> Work to be completed
In the entries below, find the lines that contain the word "Blender" and copy them.
+ + +
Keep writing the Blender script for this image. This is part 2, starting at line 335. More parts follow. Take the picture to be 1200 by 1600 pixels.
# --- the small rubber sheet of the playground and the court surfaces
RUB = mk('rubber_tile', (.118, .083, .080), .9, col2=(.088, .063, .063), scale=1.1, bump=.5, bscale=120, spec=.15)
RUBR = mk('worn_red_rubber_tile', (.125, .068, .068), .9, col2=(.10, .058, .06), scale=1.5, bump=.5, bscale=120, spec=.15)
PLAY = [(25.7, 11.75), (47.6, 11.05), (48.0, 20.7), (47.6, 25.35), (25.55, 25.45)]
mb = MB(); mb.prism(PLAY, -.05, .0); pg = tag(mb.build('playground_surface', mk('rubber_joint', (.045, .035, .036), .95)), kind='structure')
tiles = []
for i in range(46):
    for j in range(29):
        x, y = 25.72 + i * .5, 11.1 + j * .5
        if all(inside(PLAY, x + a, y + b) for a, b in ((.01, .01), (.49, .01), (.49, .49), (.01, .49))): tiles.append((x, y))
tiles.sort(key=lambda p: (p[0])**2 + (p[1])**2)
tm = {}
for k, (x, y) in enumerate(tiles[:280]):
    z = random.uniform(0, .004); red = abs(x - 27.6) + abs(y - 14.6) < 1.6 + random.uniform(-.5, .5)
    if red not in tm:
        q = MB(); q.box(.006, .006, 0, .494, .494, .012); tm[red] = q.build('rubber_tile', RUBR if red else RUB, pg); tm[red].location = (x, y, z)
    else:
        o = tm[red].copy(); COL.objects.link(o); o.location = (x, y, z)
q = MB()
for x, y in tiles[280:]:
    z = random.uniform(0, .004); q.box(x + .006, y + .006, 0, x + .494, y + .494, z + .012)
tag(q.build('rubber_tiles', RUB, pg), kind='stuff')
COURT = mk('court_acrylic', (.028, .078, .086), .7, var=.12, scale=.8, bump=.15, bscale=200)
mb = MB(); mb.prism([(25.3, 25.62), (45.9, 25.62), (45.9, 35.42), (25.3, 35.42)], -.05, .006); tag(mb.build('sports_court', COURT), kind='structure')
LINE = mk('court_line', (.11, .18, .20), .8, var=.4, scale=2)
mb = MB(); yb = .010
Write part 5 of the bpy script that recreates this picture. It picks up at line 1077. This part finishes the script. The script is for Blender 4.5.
+ + +
> Reply
Keep writing the Blender script for this image. This is part 2, starting at line 335. More parts follow. Take the picture to be 1200 by 1600 pixels.
Write part 5 of the bpy script that recreates this picture. It picks up at line 1077. This part finishes the script. The script is for Blender 4.5.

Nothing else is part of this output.